- **STATED PROBLEM**: Locate each line of the material that contains "part", then return it.

-- BEGIN GIVEN DATA --

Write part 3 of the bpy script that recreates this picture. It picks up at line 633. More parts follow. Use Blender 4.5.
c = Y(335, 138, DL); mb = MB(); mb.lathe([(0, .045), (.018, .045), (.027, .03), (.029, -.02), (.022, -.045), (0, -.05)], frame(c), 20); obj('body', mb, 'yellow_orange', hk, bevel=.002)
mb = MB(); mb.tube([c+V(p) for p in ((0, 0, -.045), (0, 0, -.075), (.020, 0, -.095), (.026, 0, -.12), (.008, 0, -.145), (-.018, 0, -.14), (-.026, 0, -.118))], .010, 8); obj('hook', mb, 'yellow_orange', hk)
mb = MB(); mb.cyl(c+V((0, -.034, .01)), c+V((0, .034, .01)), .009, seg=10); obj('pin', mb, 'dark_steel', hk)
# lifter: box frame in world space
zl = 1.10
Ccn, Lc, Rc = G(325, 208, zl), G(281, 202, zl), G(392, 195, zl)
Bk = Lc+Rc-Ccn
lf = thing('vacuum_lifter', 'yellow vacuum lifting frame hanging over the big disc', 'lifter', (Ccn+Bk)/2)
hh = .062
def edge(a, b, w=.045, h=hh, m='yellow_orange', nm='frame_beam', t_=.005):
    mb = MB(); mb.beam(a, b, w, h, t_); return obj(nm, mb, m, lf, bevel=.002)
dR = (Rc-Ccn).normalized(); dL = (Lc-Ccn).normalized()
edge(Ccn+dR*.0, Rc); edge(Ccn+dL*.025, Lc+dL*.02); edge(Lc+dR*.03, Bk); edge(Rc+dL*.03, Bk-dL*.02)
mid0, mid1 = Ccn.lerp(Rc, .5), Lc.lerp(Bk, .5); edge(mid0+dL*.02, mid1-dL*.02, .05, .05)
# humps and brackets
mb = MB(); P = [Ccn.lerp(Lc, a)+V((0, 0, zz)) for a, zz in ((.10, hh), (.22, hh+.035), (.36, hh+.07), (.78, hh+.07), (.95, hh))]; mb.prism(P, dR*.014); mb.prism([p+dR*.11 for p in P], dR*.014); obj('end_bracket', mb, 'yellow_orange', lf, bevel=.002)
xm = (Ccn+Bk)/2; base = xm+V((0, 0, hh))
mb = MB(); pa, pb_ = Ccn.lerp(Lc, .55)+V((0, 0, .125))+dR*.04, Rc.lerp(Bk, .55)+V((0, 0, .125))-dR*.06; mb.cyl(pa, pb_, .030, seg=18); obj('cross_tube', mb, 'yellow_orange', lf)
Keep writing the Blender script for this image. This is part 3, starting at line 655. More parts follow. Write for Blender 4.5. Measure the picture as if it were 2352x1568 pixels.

-- END GIVEN DATA --

- **THE RESPONSE**:
Write part 3 of the bpy script that recreates this picture. It picks up at line 633. More parts follow. Use Blender 4.5.
Keep writing the Blender script for this image. This is part 3, starting at line 655. More parts follow. Write for Blender 4.5. Measure the picture as if it were 2352x1568 pixels.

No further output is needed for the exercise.